Journalism is a necessity in our society. Not just any journalism though, objective journalism is a rarity now and is also needed more than ever. For many, the idea of being an unbiased journalist seems impossible but it isn’t, in fact it is a lot easier than most would think. There are certain rules a true journalist must follow in order to stay objective on the topic. The journalism I am talking about is not that of opinion writers but of news reporters.

1. Write for your readers and for the truth.
This may seem obvious but it isn’t for most reporters. You should not write the story the way your boss or editor would want, but rather write it from the most objective point of view possible. This will let your readers know that you are honest to them even if it means losing a job. This makes journalism hard, you have to be willing to put the truth and your readers ahead of your job and at times you may be forced to choose a side.

2. Do the job you were assigned to do.
Some of the stories you get assigned will not interest you in the least and might even tempt you to just blow it off as long as possible. But these stories are the easiest to stay objective when writing because you are not interested in the topic. This also extends to things that seem obvious but for some reporters are not, like taking notes and collecting interviews.

3. Be selective.
Sometimes you will have pages of notes and hours of interviews while limited to 500 words. For some people having to pump out a 500 word story might sound easy but when you have gathered this much information it can be hard to be selective enough to narrow it down to this length.

4. Dig.
Your editor will not always be able to assign you stories, which is why rule number 4 is to dig. Get to know people from previous interviews and keep in contact with them. Not only could they be helpful in the future but often they will give you a heads up about the story. Some people you will have to annoy to get information out of them and some people you won’t but you have to dig to find the information and story ideas you want.
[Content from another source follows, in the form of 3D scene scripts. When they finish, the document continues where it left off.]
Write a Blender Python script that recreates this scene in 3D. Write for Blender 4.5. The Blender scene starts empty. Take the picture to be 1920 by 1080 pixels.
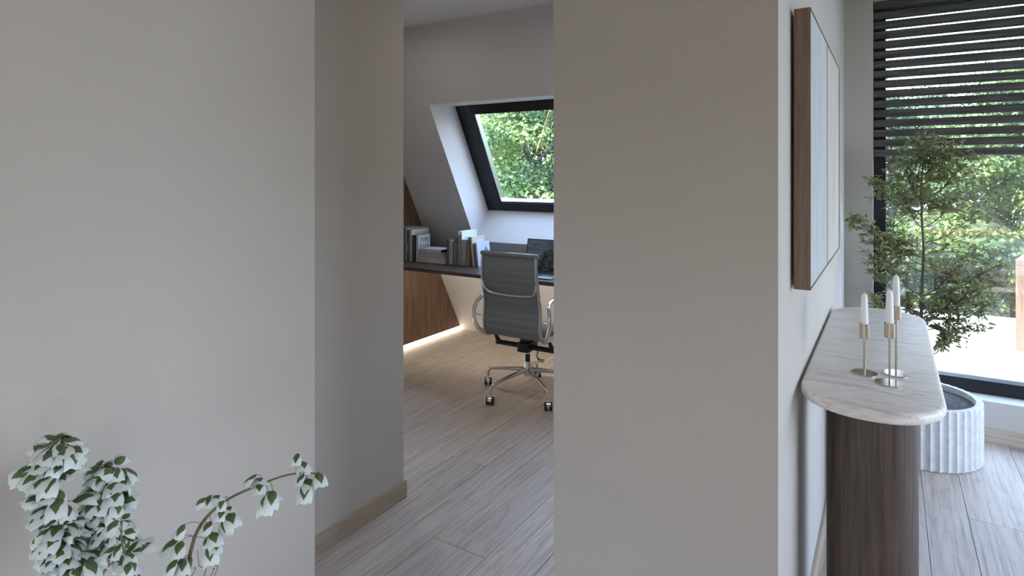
import bpy, bmesh, math, random
import numpy as np
from mathutils import Vector, Matrix
rnd = random.Random(7)
C = bpy.context.scene.collection
sc = bpy.context.scene
PI = math.pi

# ------------------------------------------------------------------ camera
CX, HY, FPX, CAMH = 960.0, 328.0, 1140.0, 1.45
YAW = math.atan(708 / 1140)
cd = bpy.data.cameras.new('camera'); cam = bpy.data.objects.new('camera', cd); C.objects.link(cam)
cam.location = (0, 0, CAMH); cam.rotation_euler = (PI / 2, 0, YAW)
cd.sensor_width = 36; cd.lens = 36 * FPX / 1920; cd.shift_y = -(540 - HY) / 1920
cd.clip_start = 0.05; cd.clip_end = 300
sc.camera = cam
FW = Vector((-math.sin(YAW), math.cos(YAW), 0)); RT = Vector((math.cos(YAW), math.sin(YAW), 0)); UP = Vector((0, 0, 1))
def at(u, v, t):            # point at view depth t (metres) along a sight line
    return Vector((0, 0, CAMH)) + t * (FW + RT * ((u - CX) / FPX) + UP * ((HY - v) / FPX))
def onp(u, v, ax, val):     # point where a sight line meets an axis plane
    r = FW + RT * ((u - CX) / FPX) + UP * ((HY - v) / FPX)
    c = Vector((0, 0, CAMH)); k = 'xyz'.index(ax)
    return c + r * ((val - c[k]) / r[k])

# ------------------------------------------------------------------ world, sun, exposure
world = bpy.data.worlds.new('world'); sc.world = world; world.use_nodes = True
wn = world.node_tree; wn.nodes.clear()
wo = wn.nodes.new('ShaderNodeOutputWorld'); wb = wn.nodes.new('ShaderNodeBackground')
tc = wn.nodes.new('ShaderNodeTexCoord'); sx = wn.nodes.new('ShaderNodeSeparateXYZ'); cr = wn.nodes.new('ShaderNodeValToRGB')
cr.color_ramp.elements[0].position = 0.0; cr.color_ramp.elements[0].color = (0.83, 0.905, 1, 1)
cr.color_ramp.elements[1].position = 0.45; cr.color_ramp.elements[1].color = (0.46, 0.65, 1, 1)
wn.links.new(tc.outputs['Generated'], sx.inputs[0]); wn.links.new(sx.outputs['Z'], cr.inputs[0])
wn.links.new(cr.outputs[0], wb.inputs[0]); wn.links.new(wb.outputs[0], wo.inputs[0])
wb.inputs[1].default_value = 8.8
sd = bpy.data.lights.new('sun', 'SUN'); sun = bpy.data.objects.new('sun', sd); C.objects.link(sun)
sd.energy = 19.0; sd.angle = math.radians(1.5); sd.color = (1, 0.93, 0.80)
sun.rotation_euler = Vector((-0.60, -0.45, 0.66)).to_track_quat('Z', 'Y').to_euler()
def portal(loc, size, rot):
    l = bpy.data.lights.new('window_daylight', 'AREA'); l.shape = 'RECTANGLE'; l.size, l.size_y = size
    l.cycles.is_portal = True
    o = bpy.data.objects.new('window_daylight', l); C.objects.link(o); o.location = loc; o.rotation_euler = rot
portal((1.46, 4.40, 1.33), (3.08, 2.2), (-PI / 2, 0, 0))
portal((3.25, 2.42, 1.37), (2.05, 2.95), (0, PI / 2, 0))
portal((-.75, -2.25, .78), (1.3, 1.45), (PI / 2, 0, 0))
portal((3.25, -1.35, .62), (1.15, 1.5), (0, PI / 2, 0))
portal((-1.76, 4.17, 1.58), (2.3, .9), (-PI / 2 + math.atan(.5528), 0, 0))
sc.view_settings.view_transform = 'Standard'; sc.view_settings.look = 'None'
sc.view_settings.gamma = 1; sc.view_settings.use_curve_mapping = False
sc.view_settings.exposure = 0.02
sc.cycles.use_denoising = True
sc.cycles.max_bounces = 10; sc.cycles.diffuse_bounces = 6; sc.cycles.transparent_max_bounces = 12
sc.cycles.sample_clamp_indirect = 6

# ------------------------------------------------------------------ materials
def mat(name, col=(.8, .8, .8), rough=.5, metal=0.0, **kw):
    m = bpy.data.materials.new(name); m.use_nodes = True
    b = m.node_tree.nodes['Principled BSDF']
    b.inputs['Base Color'].default_value = (*col, 1); b.inputs['Roughness'].default_value = rough
    b.inputs['Metallic'].default_value = metal
    for k, v in kw.items(): b.inputs[k.replace('_', ' ')].default_value = v
    return m
class N:
    def __init__(s, m): s.t = m.node_tree; s.b = s.t.nodes['Principled BSDF']
    def n(s, kind, **kw):
        x = s.t.nodes.new('ShaderNode' + kind)
        for k, v in kw.items():
            if k.startswith('i_'): x.inputs[k[2:].replace('_', ' ')].default_value = v
            else: setattr(x, k, v)
        return x
    def l(s, a, b): s.t.links.new(a, b)
    def coord(s, scale=(1, 1, 1), rand=False, kind='Object', rot=(0, 0, 0)):
        t = s.n('TexCoord'); mp = s.n('Mapping'); mp.inputs['Scale'].default_value = scale; mp.inputs['Rotation'].default_value = rot
        src = t.outputs[kind]
        if rand:
            oi = s.n('ObjectInfo'); mu = s.n('VectorMath', operation='MULTIPLY'); cb = s.n('CombineXYZ')
            for i in range(3): s.l(oi.outputs['Random'], cb.inputs[i])
            s.l(cb.outputs[0], mu.inputs[0]); mu.inputs[1].default_value = (37, 53, 11)
            ad = s.n('VectorMath', operation='ADD'); s.l(src, ad.inputs[0]); s.l(mu.outputs[0], ad.inputs[1]); src = ad.outputs[0]
        s.l(src, mp.inputs[0]); return mp.outputs[0]
    def noise(s, vec, scale=5, detail=4, rough=.5, dist=0):
        x = s.n('TexNoise', i_Scale=scale, i_Detail=detail, i_Roughness=rough, i_Distortion=dist); s.l(vec, x.inputs['Vector']); return x.outputs['Fac']
    def ramp(s, fac, stops):
        r = s.n('ValToRGB'); e = r.color_ramp.elements
        while len(e) < len(stops): e.new(.5)
        for k, (p, c) in enumerate(stops): e[k].position = p; e[k].color = (*c, 1)
        s.l(fac, r.inputs[0]); return r.outputs[0]
    def mix(s, fac, a, b, mode='MIX'):
        x = s.n('Mix', data_type='RGBA', blend_type=mode)
        if isinstance(fac, float): x.inputs[0].default_value = fac
        else: s.l(fac, x.inputs[0])
        for i, v in ((6, a), (7, b)):
            if isinstance(v, tuple): x.inputs[i].default_value = (*v, 1)
            else: s.l(v, x.inputs[i])
        return x.outputs[2]
    def math(s, op, a, b=None):
        x = s.n('Math', operation=op)
        for i, v in ((0, a), (1, b)):
            if v is None: continue
            if isinstance(v, (int, float)): x.inputs[i].default_value = v
            else: s.l(v, x.inputs[i])
        return x.outputs[0]
    def col(s, c): s.l(c, s.b.inputs['Base Color'])
    def bump(s, h, strength=.3, dist=.01):
        x = s.n('Bump'); x.inputs['Strength'].default_value = strength; x.inputs['Distance'].default_value = dist
        s.l(h, x.inputs['Height']); s.l(x.outputs[0], s.b.inputs['Normal'])

def wall_mat(name, col, var=.03):
    m = mat(name, col, .85); q = N(m); v = q.coord()
    n1 = q.noise(v, 1.3, 3); a = tuple(c * (1 - var) for c in col); b = tuple(min(1, c * (1 + var)) for c in col)
    q.col(q.ramp(n1, [(.3, a), (.7, b)])); q.bump(q.noise(v, 130, 3), .12, .002); return m
M_wall = wall_mat('wall_plaster', (.52, .492, .455))
M_wall_office = wall_mat('office_plaster', (.60, .60, .60))
M_ceil = wall_mat('ceiling_paint', (.58, .52, .45), .01)
M_ceil_office = wall_mat('office_ceiling_paint', (.80, .78, .77), .01)
M_white = wall_mat('white_reveal_paint', (.70, .695, .69), .01)

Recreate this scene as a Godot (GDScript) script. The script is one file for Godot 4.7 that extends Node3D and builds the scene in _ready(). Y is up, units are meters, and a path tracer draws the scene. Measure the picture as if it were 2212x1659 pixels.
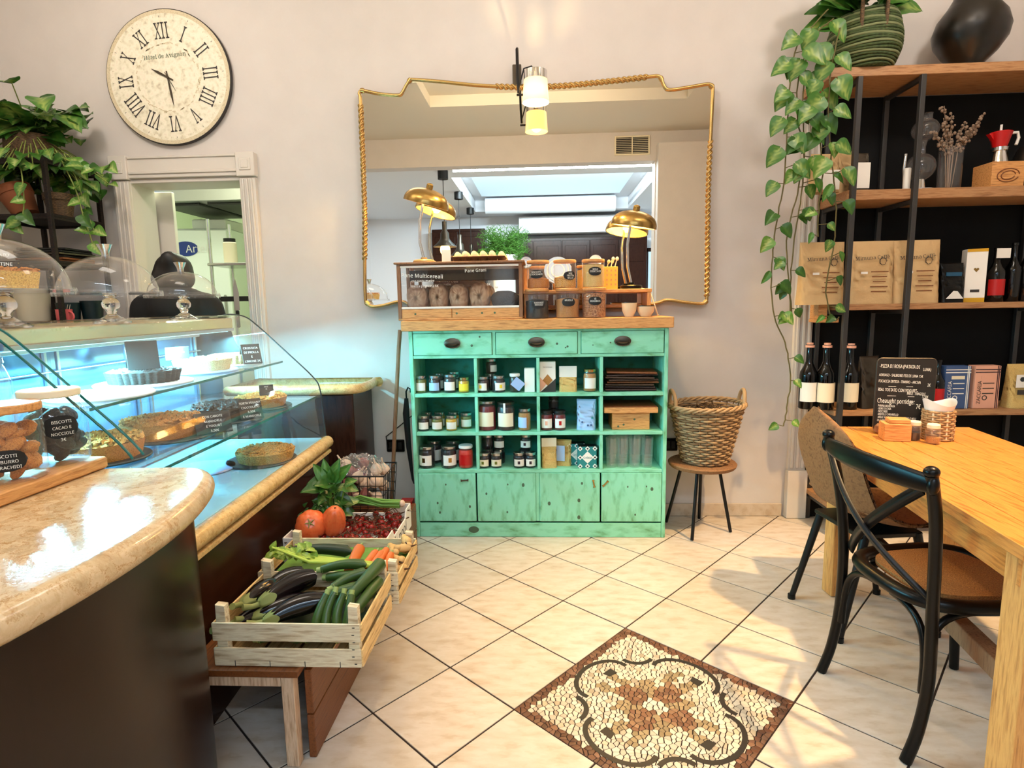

5. Keep “off the record” information out of your story.
I have seen many journalist fall victim to this rule. It may not seem like much but if someone tells you something off the record, then you cannot put it in your story. If you do you have broken that persons trust and more likely than not you will not be able to get any future information from that person. In extreme cases this can be broken, but only the most extreme cases where you feel the public has every right to know.